A printout from Malmö University website www.mah.se

SYLLABUS

Networked Digital Storytelling (15 ECTS), 10 credits

Networked Digital Storytelling


Approval

The course was established 2006-03-14. This document is the reconstruction of a syllabus approved 2006-03-14 by Utbildningsnämnden vid Konst, kultur och kommunikation. The syllabus is valid from 2006-03-14.

The reconstruction has a new layout although the text is unchanged. Some notions migth have been substituted by recent equivalences.

Purpose

Through mixed theory and practice, the course explores new tools for the creation of experimental, personal and locally based stories on the Internet. The participants will continuously produce audiovisual content for a net based videoblog. Parallel to this, there will be a discussion concerning narrative form in digital media, in relation to media history and to spatial representation in design- and planning processes. The course looks at how new media expands traditional forms of storytelling and also at how these developments have been preceded by artistic and filmic experiments. The course is useful to filmmakers and artists (aspiring as well as established) who wish to explore experimental modes of storytelling, journalists who want to learn new publication tools or to independent “micro-journalists" and other activists within alternative media production.

Entry requirements


General eligibility + the equivalent of English course B in Swedish secondary school.
Information on application and eligibility is available at www.mah.se/education/non-exchange

Learning outcomes

The overall goal is to build an integrated practical and theoretical understanding of the possibilities for personal and experimental storytelling in today’s digital mediascape. On a technical level, students will after having completed the course be able to work further on their own with the publication of videomaterial on the Internet in a videoblog format. On a conceptual level, the students should be able to relate their production to relevant sociocultural contexts in the global/local nexus.

Assessments

In order to pass the course, a student should at the end of the semester be able to show that he/she has continually produced content for the course home page (the video blog) and that he/she has been active an active participant in the common seminars.

Course content

During the course, the participants continually produce their own content for a netbased video platform. In order to produce this content, different types of utilities for digital sound and image production will be used:
  • DV-Cameras (digital video)
  • Digital stillcameras (stills + video sequences)
  • Mobilephones (mobile documentary, mobile stories)
  • Minidisc recorders (sound based stories)
In order to manipulate the recorded material, participants will be introduced to the basics of digitisation, video editing, compression and net publication. The main focus of tutoring will however not be on the film craft as such but on the creation of networked stories – that is films that explicitly relate to the connectivity and communicability of digital media.

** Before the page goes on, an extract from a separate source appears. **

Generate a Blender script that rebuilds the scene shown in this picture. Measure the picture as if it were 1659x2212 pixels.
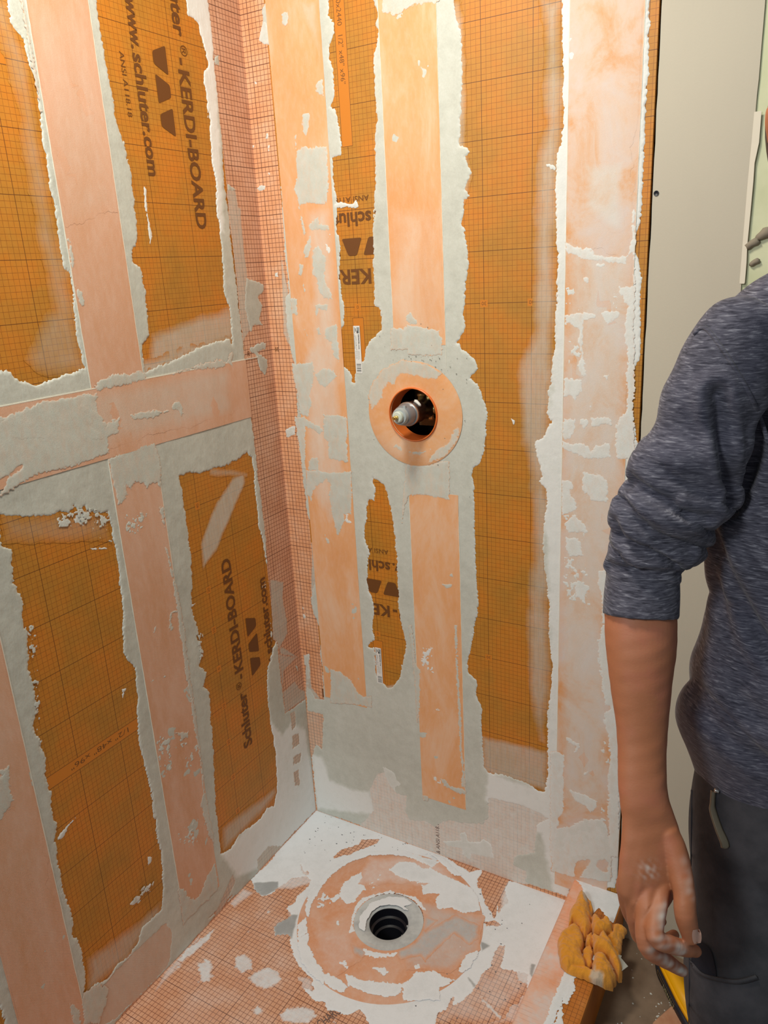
import bpy, bmesh, math, random
import numpy as np
from mathutils import Vector, Matrix
from mathutils.bvhtree import BVHTree
random.seed(4); RNG = np.random.RandomState(7)
sc = bpy.context.scene; COL = sc.collection
for o in list(bpy.data.objects): bpy.data.objects.remove(o)
# ------------------------------------------------------------------ camera (solved from the printed 10 mm board grid)
IMG_W = 1659.0
cam_data = bpy.data.cameras.new('camera'); cam = bpy.data.objects.new('camera', cam_data); COL.objects.link(cam)
FPX, YAW, PITCH, ROLL = 1654.376, 0.5377155, 0.3062361, -0.0555823
cy_, sy_, cp_, sp_ = math.cos(YAW), math.sin(YAW), math.cos(PITCH), math.sin(PITCH)
FWD = Vector((-sy_*cp_, cy_*cp_, -sp_)); RGT0 = Vector((cy_, sy_, 0)); UP0 = RGT0.cross(FWD)
RGT = RGT0*math.cos(ROLL) + UP0*math.sin(ROLL); UPV = -RGT0*math.sin(ROLL) + UP0*math.cos(ROLL)
cam.matrix_world = Matrix(((RGT.x, UPV.x, -FWD.x, 1.17383), (RGT.y, UPV.y, -FWD.y, -1.48660), (RGT.z, UPV.z, -FWD.z, 1.49616), (0, 0, 0, 1)))
cam_data.sensor_fit = 'HORIZONTAL'; cam_data.sensor_width = 36.0; cam_data.lens = FPX/IMG_W*36.0
cam_data.clip_start = 0.02; cam_data.clip_end = 50
sc.camera = cam
# ------------------------------------------------------------------ light and exposure
w = bpy.data.worlds.new('room_light'); sc.world = w; w.use_nodes = True
w.node_tree.nodes['Background'].inputs[0].default_value = (0.86, 0.96, 1.0, 1)
w.node_tree.nodes['Background'].inputs[1].default_value = 0.17
def area(name, loc, target, size, power, col):
    d = bpy.data.lights.new(name, 'AREA'); d.shape = 'DISK'; d.size = size; d.energy = power; d.color = col
    o = bpy.data.objects.new(name, d); COL.objects.link(o); o.location = loc
    o.rotation_euler = (Vector(target)-Vector(loc)).to_track_quat('-Z', 'Y').to_euler(); return o
area('shower_downlight', (0.50, -0.78, 2.42), (0.42, -0.30, 0.6), 0.28, 14.5, (1.0, 0.95, 0.80))
area('room_fill', (0.32, -2.5, 2.35), (0.5, 0.0, 0.6), 0.5, 22.0, (0.93, 1.0, 0.97))  # unseen fill light behind the camera, set to graze the left wall
sc.view_settings.view_transform = 'Standard'; sc.view_settings.look = 'None'
sc.view_settings.exposure = 0.0; sc.view_settings.gamma = 1.0; sc.view_settings.use_curve_mapping = False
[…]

Malmö högskolas perspektiv
The course focuses on alternative forms of storytelling and thus traces the often marginalised history of video art and experimental filmmaking that reaches back to feministic filmmakers such as Maya Deren, Gunvor Nelson, Martha Rosler, Dara Birnbaum and many others. The course also explicitly deals with the local as a place for storytelling and investigates which kind of stories are emphasized in our increasingly globalized media everyday.

Learning activities

The practical elements will be taught in an intensive workshop form where relevant examples are examined in connection to small video tasks where the participants are asked to produce their own short clips for the videoblog. In between the workshops, the participants read a number of key text that deal with the development of networked stories, on one hand from a sociocultural perspective and on the other from a film studies perspective.

Grading system

Fail (U) or Pass (G).

Reading list

Gye, Lisa, Anna Munster,
Distributed Aesthetics Fibreculture Publications, 2006.
Ingrid Richardson. (ed)

Lovink, Geert.
Dark Fiber - Tracking Critical Internet Culture. MIT Press 2003.

Manovich, Lev
The Language of New Media. MIT Press 2001.

Miles, Adrian
“Cinematic paradigms for hypertext."
Continuum: Journal of Media and Cultural Studies 13.2 July (1999): 17-226.

Murray, Janet
Hamlet on the Holodeck – The future of Narrative in
Cyberspace. MIT Press 1997.

Renov, Michael.
The Documentary Subject. Minnesota 2004.


Walker, Jill.
"Distributed Narrative: Telling Stories Across Networks". Paper, AoIR 5.0, September 2004.

"Mirrors and Shadows: The Digital Aestheticisation of Oneself". DAC 2005 Proceedings. 184-190.

Youngblood, Gene.
Expanded Cinema. Dutton NY 1970.

Zapp, Andrea; Druckrey Timothy,
New Screen Media , Cinema, Art Narrative, BFI 2003. Sean Cubitt (Red.).

Course evaluation

A written as well as a spoken evaluation will be take place at the end of the course.